Nerie classifica West como um rapper misógino, que cria seitas dentro da família e coloca as mulheres em posição subalterna. "As condutas são questionáveis, e a comunidade negra sabe disso. Não seria estratégico usar isso politicamente."

Segundo ela, West tenta mostrar aos EUA que é possível criar conexão entre pessoas pretas e brancas. "Isso em prol, entre aspas, das pessoas pretas."
Um exemplo é quando ele e a companheira, Kim Kardashian, pedem a Donald Trump o perdão a uma mulher americana de 63 anos que cumpria prisão perpétua no país. Ele e o mandatário, inclusive, já discutiram sobre o sistema prisional americano.

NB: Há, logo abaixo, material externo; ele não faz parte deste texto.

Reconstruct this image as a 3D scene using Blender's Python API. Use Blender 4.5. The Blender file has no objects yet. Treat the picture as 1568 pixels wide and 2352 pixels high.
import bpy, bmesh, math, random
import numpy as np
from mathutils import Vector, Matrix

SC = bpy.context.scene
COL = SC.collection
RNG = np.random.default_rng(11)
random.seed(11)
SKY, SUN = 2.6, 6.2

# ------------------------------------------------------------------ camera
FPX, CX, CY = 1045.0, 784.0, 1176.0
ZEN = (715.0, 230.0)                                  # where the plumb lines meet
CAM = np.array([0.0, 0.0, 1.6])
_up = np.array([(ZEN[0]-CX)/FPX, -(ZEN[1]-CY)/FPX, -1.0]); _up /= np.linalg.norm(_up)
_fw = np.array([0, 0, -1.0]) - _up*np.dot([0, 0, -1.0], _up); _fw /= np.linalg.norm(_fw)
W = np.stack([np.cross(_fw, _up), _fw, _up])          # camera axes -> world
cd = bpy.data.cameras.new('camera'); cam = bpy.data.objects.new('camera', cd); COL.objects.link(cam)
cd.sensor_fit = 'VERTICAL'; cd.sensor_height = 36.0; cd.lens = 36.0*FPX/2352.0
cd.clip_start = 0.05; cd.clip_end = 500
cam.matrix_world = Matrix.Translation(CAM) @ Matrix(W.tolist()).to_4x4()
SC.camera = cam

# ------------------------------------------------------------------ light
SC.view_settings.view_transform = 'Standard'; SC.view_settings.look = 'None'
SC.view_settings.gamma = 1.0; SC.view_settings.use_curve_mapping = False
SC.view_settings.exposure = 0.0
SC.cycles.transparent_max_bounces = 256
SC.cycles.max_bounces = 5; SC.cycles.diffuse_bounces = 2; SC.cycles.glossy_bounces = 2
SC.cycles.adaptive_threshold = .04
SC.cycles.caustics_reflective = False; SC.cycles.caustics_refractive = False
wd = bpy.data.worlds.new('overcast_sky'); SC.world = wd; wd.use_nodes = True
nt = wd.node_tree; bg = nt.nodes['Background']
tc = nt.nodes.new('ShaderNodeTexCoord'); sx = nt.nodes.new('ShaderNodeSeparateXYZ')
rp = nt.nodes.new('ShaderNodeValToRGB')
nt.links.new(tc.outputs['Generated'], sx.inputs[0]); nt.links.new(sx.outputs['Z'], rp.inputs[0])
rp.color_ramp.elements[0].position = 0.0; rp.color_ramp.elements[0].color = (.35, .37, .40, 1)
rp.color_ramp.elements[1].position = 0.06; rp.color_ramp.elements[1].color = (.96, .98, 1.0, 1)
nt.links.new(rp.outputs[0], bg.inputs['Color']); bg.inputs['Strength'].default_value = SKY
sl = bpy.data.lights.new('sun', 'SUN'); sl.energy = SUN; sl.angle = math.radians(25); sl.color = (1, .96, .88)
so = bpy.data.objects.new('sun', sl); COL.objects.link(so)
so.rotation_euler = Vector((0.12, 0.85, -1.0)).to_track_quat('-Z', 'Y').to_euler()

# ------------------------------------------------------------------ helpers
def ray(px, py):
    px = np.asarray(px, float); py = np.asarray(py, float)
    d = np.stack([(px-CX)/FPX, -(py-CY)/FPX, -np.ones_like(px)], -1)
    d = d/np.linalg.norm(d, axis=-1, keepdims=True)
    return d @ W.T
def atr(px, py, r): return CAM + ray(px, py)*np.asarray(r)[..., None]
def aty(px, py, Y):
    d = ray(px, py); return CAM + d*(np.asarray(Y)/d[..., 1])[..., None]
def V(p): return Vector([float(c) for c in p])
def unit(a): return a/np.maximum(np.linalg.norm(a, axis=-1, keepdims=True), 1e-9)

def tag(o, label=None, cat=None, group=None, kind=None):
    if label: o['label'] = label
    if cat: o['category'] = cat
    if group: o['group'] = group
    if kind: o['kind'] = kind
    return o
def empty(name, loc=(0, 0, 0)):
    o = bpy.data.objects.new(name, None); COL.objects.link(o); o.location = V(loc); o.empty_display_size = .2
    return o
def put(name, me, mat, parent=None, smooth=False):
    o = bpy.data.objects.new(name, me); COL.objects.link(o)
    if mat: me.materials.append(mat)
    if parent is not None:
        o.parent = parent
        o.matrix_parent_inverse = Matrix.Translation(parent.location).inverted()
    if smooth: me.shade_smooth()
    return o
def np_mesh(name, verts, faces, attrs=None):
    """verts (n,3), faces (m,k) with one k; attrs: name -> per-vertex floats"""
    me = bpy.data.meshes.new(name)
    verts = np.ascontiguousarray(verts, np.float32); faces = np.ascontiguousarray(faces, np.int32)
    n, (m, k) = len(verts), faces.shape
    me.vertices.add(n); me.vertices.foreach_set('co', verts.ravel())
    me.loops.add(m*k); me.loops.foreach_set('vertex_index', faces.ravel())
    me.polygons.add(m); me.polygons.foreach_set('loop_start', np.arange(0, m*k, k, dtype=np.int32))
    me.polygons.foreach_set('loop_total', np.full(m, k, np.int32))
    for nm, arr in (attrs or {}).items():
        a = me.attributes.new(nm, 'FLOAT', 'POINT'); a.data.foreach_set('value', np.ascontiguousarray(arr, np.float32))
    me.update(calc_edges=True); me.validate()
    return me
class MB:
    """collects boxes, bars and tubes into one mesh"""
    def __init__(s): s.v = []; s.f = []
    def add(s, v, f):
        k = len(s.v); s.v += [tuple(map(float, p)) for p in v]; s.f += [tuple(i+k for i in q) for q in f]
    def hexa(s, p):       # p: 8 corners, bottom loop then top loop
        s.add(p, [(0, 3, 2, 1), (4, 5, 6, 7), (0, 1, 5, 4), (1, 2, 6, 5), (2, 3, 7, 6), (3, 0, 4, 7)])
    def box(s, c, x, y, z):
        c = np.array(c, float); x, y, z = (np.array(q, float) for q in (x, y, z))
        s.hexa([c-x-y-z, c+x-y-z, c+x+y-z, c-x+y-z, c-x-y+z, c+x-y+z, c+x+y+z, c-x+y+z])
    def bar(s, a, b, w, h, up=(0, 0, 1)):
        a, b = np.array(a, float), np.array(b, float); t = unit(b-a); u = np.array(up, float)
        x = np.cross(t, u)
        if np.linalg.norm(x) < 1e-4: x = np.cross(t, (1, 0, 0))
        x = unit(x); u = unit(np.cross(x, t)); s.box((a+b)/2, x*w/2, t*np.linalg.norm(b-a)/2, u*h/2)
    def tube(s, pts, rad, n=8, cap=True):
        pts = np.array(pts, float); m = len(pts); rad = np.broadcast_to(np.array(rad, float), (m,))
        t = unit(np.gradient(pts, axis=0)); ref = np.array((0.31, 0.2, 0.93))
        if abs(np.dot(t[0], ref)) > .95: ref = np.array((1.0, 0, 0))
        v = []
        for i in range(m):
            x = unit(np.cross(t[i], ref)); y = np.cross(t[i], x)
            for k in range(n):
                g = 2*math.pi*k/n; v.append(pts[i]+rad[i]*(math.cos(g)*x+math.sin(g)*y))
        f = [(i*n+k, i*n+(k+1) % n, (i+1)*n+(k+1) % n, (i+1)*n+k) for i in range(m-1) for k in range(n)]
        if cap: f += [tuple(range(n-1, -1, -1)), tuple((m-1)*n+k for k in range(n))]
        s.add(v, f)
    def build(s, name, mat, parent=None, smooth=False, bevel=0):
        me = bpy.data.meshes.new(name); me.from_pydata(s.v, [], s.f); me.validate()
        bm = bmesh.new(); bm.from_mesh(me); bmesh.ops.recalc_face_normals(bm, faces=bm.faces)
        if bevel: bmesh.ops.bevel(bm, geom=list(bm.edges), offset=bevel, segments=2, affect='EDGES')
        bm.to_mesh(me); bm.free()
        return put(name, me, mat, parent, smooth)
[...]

"É uma forma de mostrar que Trump não é inimigo, que é preciso desracializar as questões. Talvez ele queira ser um novo Martin Luther King. O segredo é usar a música gospel como recurso para dialogar com as comunidades negras." A liderança aponta, porém, que quando dois homens brancos, de extrema direita, compartilham o álbum de um homem negro, e um álbum com temática gospel, "ali já se delimita que não existe um diálogo racial". "Se fosse alguém com mais consciência que o Kanye West, eles não teriam feito isso."

Ela diz ainda que "Jesus is King" traz a religiosidade pela perspectiva de uma conexão individual. "As pessoas falam de Jesus e se esquecem dos ensinamentos cristãos, que são voltados ao social. Isso destoa totalmente das pessoas envolvidas na discussão", completa.

Artista inclassificável

O que parece ser unanimidade, além do talento do artista, é a complexidade do personagem. Eduardo Ribas, jornalista e criador do site de conteúdo e podcast Per Raps e um dos jurados do Prêmio Multishow de Música 2019, lembra que em um passado não tão distante o próprio Kanye apresentou uma postura combativa frente ao republicano George W. Bush, após a tragédia do furacão Katrina.

"Diferentemente do seu grande parceiro, que hoje está brigado com ele, Jay-Z, Kanye não traz tanto engajamento racial e político em suas letras, se restringindo a algumas tiradas, que foram ficando mais escassas. Ele disse em uma premiação que concorreria à Presidência em 2020, mas muitos viram como piada, e eu sinceramente não vejo isso acontecendo".

Ele afirma que a associação com Trump se estreitou no momento em que enfrentou uma fase difícil em relação à sua saúde mental. "Ele talvez não esteja notando que está se afastando de sua base de fãs e se aproximando de pessoas que se interessam apenas pelo que ele produz, o que ele entrega ao mundo. Isso esvazia sua obra e o torna substituível, tudo que ele aparenta não querer ser", diz.

Ribas escreve sobre os discos do Kanye desde 2008, quando o artista lançou seu quarto álbum, "808 & Heartbreak" - "mais cantado, cheio de autotune [recurso eletrônico que "corrige" a performance vocal] e trazendo um artista com o coração partido".

Segundo ele, observar essas oscilações de discurso é interessante e bem curioso, "mas ver que sua música está sendo referenciada por um símbolo da extrema direita me deixa confuso e decepcionado". "Conservadores geralmente se apegam à religião e vejo que a fala aqui vem mais nesse sentido, também tentando roubar um pouco do protagonismo do Kanye, que não tem ajudado estando próximo de Trump. Como o filho do atual presidente é ligado à religião e tem Trump como uma grande referência, infelizmente me parece natural que essa fala tenha ocorrido", prossegue Ribas.

Ainda assim ele se diz espantado, já que Kanye West veio do rap — estilo de música combativo e transgressor por essência, jamais conservador e reacionário — apesar de tentativas recentes de apropriação do movimento. "É preciso respeitar a história da cultura hip-hop, que vem por trás da música rap."